Here they dropped distribution pressures because there has been zero pipeline maintenance in the system aside from repair as it fails and some small sections ( with the largest leaks) being replaced with HDPE pull in place piping. This was to reduce the non metered loss from 50% to 30%, as basically every pipe leaks, every tap point is rotted near to nothing and the valve stem seals are often a century past the replace by date.
One reason I put in a 0.2 micron filter is this, as the regular daily water cut off scours the piping system, depositing all the asbestos mud into the water as it scours the pipes coming back to full, and I do not want to drink that sludge. Filters go brown pretty fast even without this scouring, there is a lot of sediment and junk in those century old pipes, that has accumulated through the years as sections were replaced and mud got into the system. Still has lead pipes in places, and a lot of the copper piping was lead soldered.

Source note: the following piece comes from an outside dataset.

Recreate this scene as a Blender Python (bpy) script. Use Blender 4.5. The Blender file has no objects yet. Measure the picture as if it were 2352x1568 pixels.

The pull in place was done so there was no need to remove and dispose of asbestos cement pipe, just hydraulic crack it with the tunnelling machine as the new pipe is pulled through the bore, and then cut down at each customer tap and drill into the pipe with a clamp on tap. They just marked all the fire hydrants in the affected areas with a blue painted top to indicate the presence of the HDPE pipe, so the fire brigade knows there is a lower maximum flow rate available on these points, as there is a smaller 4 inch pipe instead of the old 6 inch fibre cement pipe.
As to sprinkler systems, there are multiple reasons for installing them, either the height of the building, the occupancy profile or what is stored or manufactured there. Whatever the reason, you will have the same arrangement, a Christmas tree ( or a few on larger buildings, which is the name for the control block that does flow detection, alarm activation of the water bell, non return valving and a booster connection along with a draw point into the large water mains) that pressurises the piping, the pipe tree and isolation valves to shut the parts off for maintenance, so you can do service a floor at a time and still have the system armed, the pipes into each section ( always exposed red painted steel pipe, with clamped sections for easy pipe section replacement) and finally the sprinkler heads, with the detector element ( either fusible metal block or glass frangible plug) and a spray nozzle in there to act as control units.
Larger buildings you will have either a small header tank on the roof to provide back up pressure so there is water in the system long enough for the fire brigade to arrive and provide boost water pressure, and in some cases large tanks on the property and boost pumps as well, either electric with a backup generator or simple diesel pumps alone.
At the very least the building should have has hose reels per floor, with hose pipe at the regulatory 30m length, and such that any 2 can be used on any fire. that these were either not there, or not working, is a direct reflection on the building owners, as this is a part they are required to maintain.